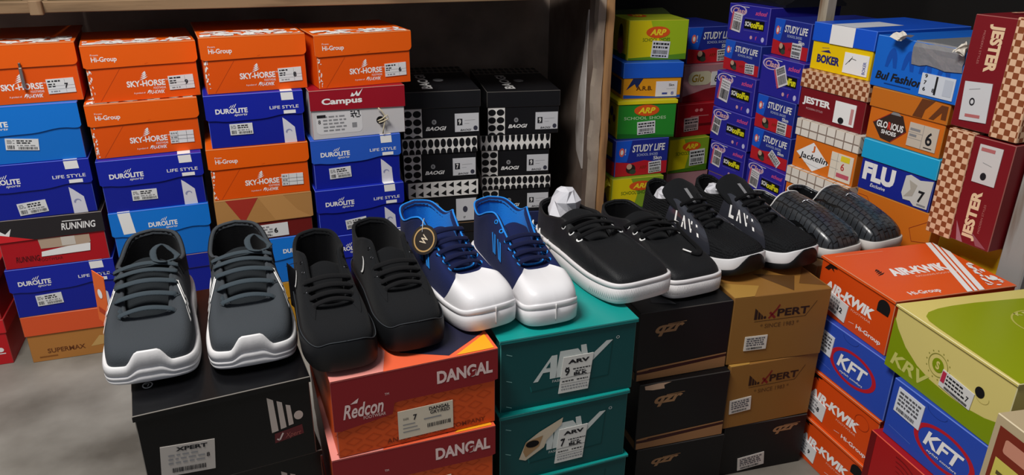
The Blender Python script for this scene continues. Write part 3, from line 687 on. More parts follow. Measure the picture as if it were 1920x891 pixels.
# --- right hand shelf
MAR = M('7a1820', .38)
def boker():
    B = Box('c11_1', 'yellow shoe box with a blue and white lid, top of the right shelf', .28, yaw=-88)
    B.cap(M('f0c90c', .38), M('1a57d0', .36), .40, M('c9a93a'), M('4a7ae0')); f, l, t = B.fb, B.fl, B.top
    l.rect(.30, .60, .68, .998, WHITE); t.rect(.30, 0, .68, .5, M('d9dbe2'))
    f.text('BOKER', .12, .16, .50, .34, M('2a2a6a'), 1, .05); f.poly([(.16, .40), (.30, .46), (.34, .40)], M('2a2a6a')); f.line([(.18, .48), (.30, .50)], .001, M('2a2a6a'))
    sf = B.sticker(.76, .28, .38, .42, 0, style='none', mat=WHITE); sf.line([(.1, .4), (.3, .75), (.5, .7)], .0012, INK); sf.line([(.22, .55), (.3, .72), (.34, .85)], .0010, INK); sf.text('BOKER', .80, .1, .92, .7, M('3a4a9a'), 1, .01, 0, 90); B.done()
boker()
def jester():
    B = Box('c11_2', 'maroon shoe box with a checkered lid, under the yellow box', .28, yaw=-86)
    B.cap(MAR, M('e0b896', .45, 'checker'), .36, M('8a4a44'), M('c9a080')); f = B.fb
    f.text('JESTER', .07, .28, .50, .46, WHITE, 1, .045); f.text('MODERN STYLES', .14, .20, .40, .24, M('c9a0a0'), 1, 0)
    sf = B.sticker(.72, .31, .30, .44, 0, style='none', mat=WHITE); sf.ell(.38, .16, .14, .15, INK); sf.rect(.78, .1, .92, .8, M('c98a8a')); B.done()
jester()
def jackelin():
    B = Box('c11_3', 'orange shoe box with a plaid lid and a white diamond badge', .28, yaw=-86)
    PL = M('dcd2c4', .45, 'plaid'); B.cap(M('e0741c', .4), PL, .34, M('c98a4a'), M('c9bca8')); f = B.fb
    f.poly([(.06, .32), (.36, .02), (.60, .26), (.32, .60)], WHITE); f.text('J', .31, .40, .36, .54, M('d8641c'), 2, .03); f.text('Jackelin', .12, .20, .58, .36, INK, 2, .015, .15); f.line([(.2, .16), (.48, .12)], .0006, GREY, 2)
    sf = B.sticker(.79, .30, .33, .52, 0, style='none', mat=M('e8dcc8')); sf.rect(.45, .74, .85, .95, M('e8d02a')); sf.text('6', .50, .40, .66, .68, M('c03a3a')); sf.rect(.35, .12, .92, .28, M('c85a6a')); sf.line([(.0, .7), (.4, .7)], .0006, GREY); sf.line([(0, .4), (.4, .4)], .0006, GREY); sf.line([(.3, 0), (.3, 1)], .0006, GREY)
    B.done()
jackelin()
def bul():
    B = Box('c12_1', 'blue shoe box with torn silver packing tape on top', .30, yaw=-90)
    BB = M('1b6ad2', .36); B.plain(BB, M('5a93e0')); f = B.fb
    for k in range(4):
        c = .22+.2*k; f.poly([(c-.07, .42)]+[(c+.07*math.cos(math.radians(a)), .42+.38*math.sin(math.radians(a))) for a in range(150, 20, -20)]+[(c+.07, .42), (c+.03, .42), (c, .62), (c-.035, .42)], M('1550b0'), 1)
    f.text('Bul Fashion', .06, .16, .62, .32, INK, 2, .03, .2); f.rect(.18, .09, .5, .11, M('123a80'), 2)
    sf = B.sticker(.78, .26, .36, .40, 0, style='none', mat=M('d4dbe4')); sf.rect(.44, .1, .50, .95, INK); sf.rect(.7, .15, .95, .9, M('c0c8d4')); [sf.text(t, .1+.28*i, .2+.3*j, .18+.28*i, .38+.3*j, INK, 2) for i, j, t in ((0, 0, '6'), (0, 1, '7'), (1, 0, '8'), (0, 2, '9'))]
    w, d, h = B.w, B.d, B.h; mb = MB(); R = random.Random(5); rows = []
    for j in range(9):   # tape runs over the top and down the front
        r = []
        for i in range(7):
            x = -w/2+w*(.45+.55*i/6)+R.uniform(-.002, .002)
            if j < 5: p = Vector((x, d*.25-(d*.75)*j/4*.995, h+.0015+R.uniform(0, .001)))
            else: p = Vector((x, -d/2-.0018-R.uniform(0, .001), h-.010*(j-4)-(.006*R.random() if j == 8 else 0)))
            r.append(p)
        rows.append(r)
    mb.grid(rows, M('a4a6aa', .35, 'metalish', .8), smooth=False); B.extra.append((mb, 'packing_tape', 'torn silver tape'))
    mb = MB()
    for (u, v, a, s_) in ((.30, .02, 20, 1.0), (.97, -.01, -60, .8)):
        c = Vector((-w/2+w*u, -d/2+.002, h+.004)); rows = []
        for j in range(4):
            rows.append([c+Vector((math.cos(math.radians(a))*.05*s_*(i/5-.3)+.006*j*math.sin(i), -.008*j*s_-.002*i, .010*math.sin(i*1.3+j)*.5+.006-.005*j*(1 if u > .5 else .5))) for i in range(6)])
        mb.grid(rows, M('ddd5c8', .8), smooth=False)
        B.extra.append((mb, 'torn_cardboard', 'torn pale cardboard flap')); mb = MB()
    B.done()
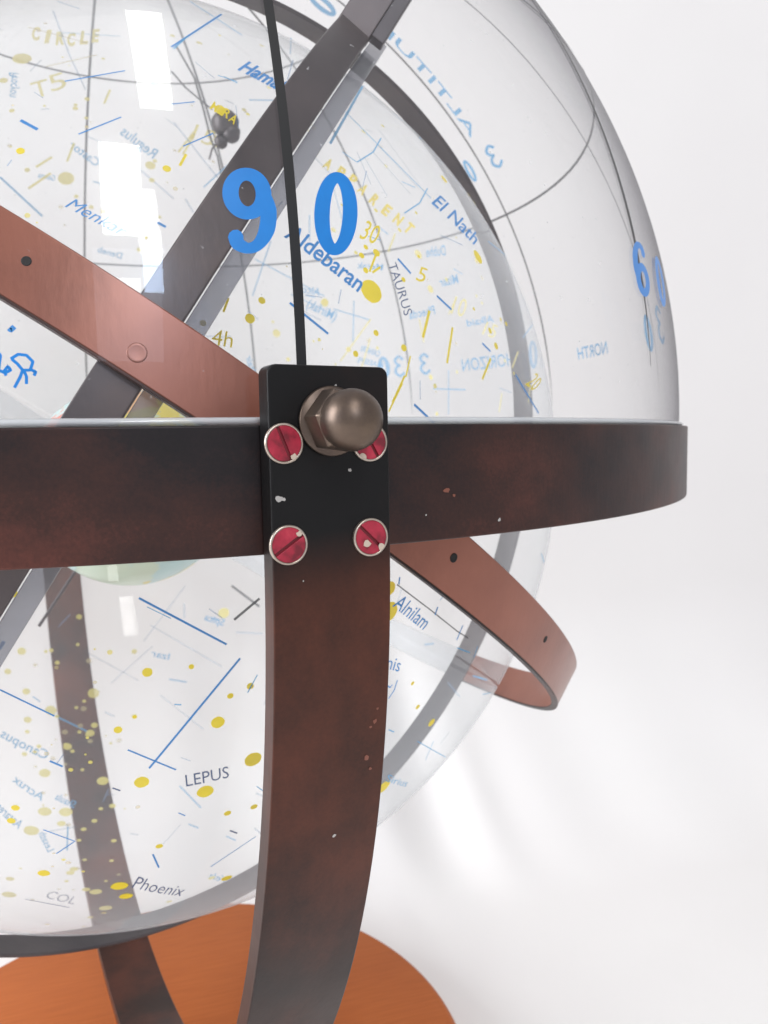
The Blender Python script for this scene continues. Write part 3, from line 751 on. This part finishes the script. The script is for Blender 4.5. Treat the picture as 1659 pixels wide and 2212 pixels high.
# blue printed lines
for pts, w, nr, mt in (([(300, 1291), (489, 1391)], 5, 1, INK_BLUE2), ([(518, 1421), (322, 1658)], 5, 1, INK_BLUE2), ([(276, 1618), (380, 1661)], 4, 1, INK_BLUE2),
    ([(0, 1488), (118, 1545)], 4, 1, INK_BLUE2), ([(118, 1545), (190, 1580)], 4, 0, INK_PALE), ([(108, 1642), (136, 1654)], 5, 1, INK_BLUE2), ([(243, 1700), (260, 1706)], 4, 1, INK_NAVY),
    ([(388, 1697), (434, 1744)], 3, 0, INK_PALE), ([(94, 1790), (162, 1815), (122, 1842)], 3, 1, INK_BLUE2), ([(330, 1843), (343, 1872)], 4, 1, INK_BLUE2), ([(455, 1870), (552, 1805)], 2.5, 1, INK_BLUE2),
    ([(496, 1792), (512, 1798)], 4, 1, INK_NAVY), ([(55, 1940), (150, 1958)], 2.5, 1, INK_NAVY), ([(0, 1400), (10, 1384)], 8, 1, INK_BLUE2), ([(385, 1754), (400, 1760)], 3, 1, INK_BLUE2),
    ([(858, 560), (886, 592)], 6, 1, INK_BLUE2), ([(942, 640), (974, 670)], 6, 1, INK_BLUE2), ([(1040, 742), (1058, 760)], 5, 1, INK_BLUE2), ([(893, 874), (936, 914)], 6, 1, INK_BLUE2), ([(625, 655), (708, 722)], 6, 1, INK_BLUE2),
    ([(45, 262), (82, 282)], 8, 1, INK_BLUE2), ([(968, 800), (968, 895)], 2.5, 0, INK_PALE), ([(935, 840), (1005, 842)], 2.5, 0, INK_PALE), ([(668, 465), (668, 520)], 2.5, 0, INK_PALE),
    ([(720, 668), (800, 692)], 2.5, 0, INK_PALE), ([(764, 650), (762, 740)], 2.5, 0, INK_PALE), ([(585, 520), (545, 640)], 2.5, 0, INK_PALE), ([(550, 560), (700, 640)], 2.5, 0, INK_PALE),
    ([(782, 188), (712, 312)], 5, 1, INK_PALE), ([(742, 240), (930, 430)], 3.5, 1, INK_PALE), ([(815, 278), (880, 365), (905, 400)], 2.5, 0, INK_FAINT), ([(738, 330), (770, 352), (805, 330), (822, 300)], 3, 1, INK_PALE),
    ([(770, 330), (800, 400)], 2, 1, INK_FAINT), ([(785, 340), (835, 425)], 2, 1, INK_FAINT), ([(800, 325), (885, 420)], 2, 1, INK_FAINT), ([(815, 315), (900, 405)], 2, 1, INK_FAINT),
    ([(872, 462), (905, 440), (922, 408)], 3, 1, INK_PALE), ([(712, 380), (740, 480)], 2, 0, INK_PALE), ([(410, 5), (522, 78)], 3.5, 1, INK_PALE), ([(370, 104), (478, 33)], 5, 1, INK_BLUE2),
    ([(375, 108), (405, 80)], 4, 1, INK_PALE), ([(115, 25), (150, 120), (185, 195)], 4, 0, INK_FAINT), ([(140, 178), (270, 155)], 3.5, 1, INK_BLUE2), ([(170, 292), (262, 255)], 3.5, 1, INK_BLUE2),
    ([(0, 383), (92, 468)], 5, 0, INK_PALE), ([(375, 265), (470, 385)], 4, 0, INK_FAINT), ([(300, 365), (375, 430)], 4, 0, INK_FAINT), ([(362, 228), (420, 222)], 3, 1, INK_BLUE2), ([(395, 318), (460, 290)], 3, 1, INK_BLUE2),
    ([(470, 165), (512, 178)], 3, 1, INK_PALE), ([(538, 217), (602, 218)], 4, 0, INK_PALE), ([(400, 430), (418, 460)], 4, 0, INK_FAINT), ([(340, 482), (358, 492)], 6, 1, INK_BLUE2), ([(440, 405), (500, 350)], 3, 0, INK_PALE),
    ([(135, 72), (260, 80)], 2.5, 0, INK_PALE), ([(190, 1410), (300, 1470)], 2, 0, INK_FAINT), ([(240, 1475), (330, 1395)], 2, 0, INK_FAINT), ([(325, 1350), (480, 1440)], 2, 0, INK_FAINT), ([(310, 1385), (400, 1265)], 2, 0, INK_FAINT),
    ([(345, 1500), (440, 1575)], 2, 0, INK_FAINT), ([(345, 1830), (390, 1780)], 2, 0, INK_FAINT), ([(900, 1600), (962, 1635)], 2, 1, INK_PALE), ([(918, 1640), (935, 1600)], 2, 1, INK_PALE), ([(838, 1575), (850, 1580)], 3, 1, INK_PALE),
    ([(1142, 640), (1170, 760)], 5, 0, INK_PALE), ([(1112, 810), (1162, 893)], 6, 1, INK_BLUE2), ([(1128, 640), (1150, 700), (1128, 730)], 4, 0, INK_PALE), ([(1168, 1195), (1174, 1215)], 3, 1, INK_PALE),
    ([(862, 1246), (860, 1262)], 4, 1, INK_BLUE2), ([(944, 1310), (938, 1328)], 4, 1, INK_BLUE2), ([(998, 1350), (985, 1382)], 4, 1, INK_BLUE2), ([(1030, 1395), (1022, 1420)], 3, 1, INK_PALE), ([(925, 60), (890, 20)], 2, 0, INK_FAINT),
    ([(505, 1338), (560, 1292)], 6, 1, INK_GREY), ([(560, 1310), (500, 1265)], 5, 0, INK_GREY), ([(856, 1262), (930, 1318), (985, 1362), (1010, 1378)], 3, 1, INK_GREY),
    ([(380, 100), (420, 170), (440, 240), (455, 300), (470, 340), (480, 390)], 6, 0, INK_GREY), ([(370, 155), (400, 190), (430, 215), (458, 238)], 6, 0, INK_GREY)):
    dash(pts, w, bool(nr), mt)
rnd = random.Random(11)
for k in range(95):           # fine boundary ticks all over
    x = rnd.uniform(0, 1080); y = rnd.choice([rnd.uniform(0, 880), rnd.uniform(1260, 1850)])
    a = rnd.uniform(-.9, .2) + (pi/2 if rnd.random() < .35 else 0); l = rnd.uniform(14, 60)
    dash([(x, y), (x+l*cos(a), y-l*sin(a))], rnd.uniform(2, 3.6), rnd.random() < .3, INK_FAINT if rnd.random() < .6 else INK_PALE)
# two-lobed dark pole fitting with its wire, inside the sphere
def inner(px, py, depth): d = cray(px, py); return C0+d*(depth/d.dot(CF))
def far_arc_text():
    pts = [(800, 78), (838, 100), (872, 126), (904, 156), (935, 190), (962, 222), (985, 250), (1010, 283)]
far_arc_text()
knob = thing('pole_fitting', 'small dark grey two lobed fitting on a thin wire above the copper ring', 'fitting')
def blob(name, c, r, parent, sq=1.0):
    bm = bmesh.new(); bmesh.ops.create_icosphere(bm, subdivisions=3, radius=1)
    for v in bm.verts:
        k = 1+.05*sin(v.co.x*5+v.co.y*3)+.04*sin(v.co.z*7); v.co = Vector(W(Vector(c)))+v.co*(r*S*k)
    me = bpy.data.meshes.new(name); bm.to_mesh(me); bm.free(); me.materials.append(M_steel)
    for p in me.polygons: p.use_smooth = True
    return link(bpy.data.objects.new(name, me), parent)
def tube(name, pts, r, mat_, parent, seg=10):
    vv, ff = [], []
    for i, p in enumerate(pts):
        t = (pts[min(i+1, len(pts)-1)]-pts[max(i-1, 0)]).normalized(); a = t.orthogonal().normalized(); b_ = t.cross(a)
        for k in range(seg): vv.append(p+(a*cos(2*pi*k/seg)+b_*sin(2*pi*k/seg))*r)
    for i in range(len(pts)-1):
        for k in range(seg): ff.append((i*seg+k, i*seg+(k+1) % seg, i*seg+seg+(k+1) % seg, i*seg+seg+k))
    return mesh_obj(name, vv, ff, mat_, parent)
k1 = inner(488, 268, 16.5); k2 = inner(478, 306, 16.5)
blob('large_lobe', k1, .28, knob); blob('small_lobe', k2, .14, knob); blob('large_lobe', inner(500, 288, 16.5), .19, knob)
tube('wire', [inner(*q, 16.5) for q in ((470, 305), (458, 322), (452, 345))], .018, M_steel, knob)

# ------------------------------------------------------------------ little earth at the centre
earth = thing('earth_globe', 'small coloured earth globe inside the star globe, half hidden by the ring', 'earth globe')
m, N, L, P = mat('map_print'); M_earth = m
vo = N.new('ShaderNodeTexVoronoi'); vo.inputs['Scale'].default_value = 38
tc = N.new('ShaderNodeTexCoord'); L.new(tc.outputs['Object'], vo.inputs['Vector'])
hs = ramp(N, [(0, (.75, .62, .12)), (.28, (.80, .45, .22)), (.5, (.62, .76, .60)), (.72, (.70, .22, .16)), (1, (.80, .72, .3))]); hs.color_ramp.interpolation = 'CONSTANT'
sepc = N.new('ShaderNodeSeparateColor'); L.new(vo.outputs['Color'], sepc.inputs[0]); L.new(sepc.outputs[0], hs.inputs[0])
nn_ = noise(N, L, 16, 5, .6); rr_ = ramp(N, [(.53, (0, 0, 0)), (.54, (1, 1, 1))]); L.new(nn_.outputs[0], rr_.inputs[0])
mx = N.new('ShaderNodeMixRGB'); mx.inputs[1].default_value = (.50, .72, .70, 1); L.new(rr_.outputs[0], mx.inputs[0]); L.new(hs.outputs[0], mx.inputs[2])
L.new(mx.outputs[0], P.inputs['Base Color']); P.inputs['Roughness'].default_value = .25
CE = inner(285, 1050, 15.9)
uvsphere('earth_ball', CE, 1.98, NK, -pi/2, pi/2, M_earth, earth, 96, 48)
tube('earth_axis', [CE-NK*3.2, CE-NK*1.98], .03, M_steel, earth)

▬▬▬▬▬▬▬▬▬▬

Copy each line above that contains the string "script".

The Blender Python script for this scene continues. Write part 3, from line 687 on. More parts follow. Measure the picture as if it were 1920x891 pixels.
The Blender Python script for this scene continues. Write part 3, from line 751 on. This part finishes the script. The script is for Blender 4.5. Treat the picture as 1659 pixels wide and 2212 pixels high.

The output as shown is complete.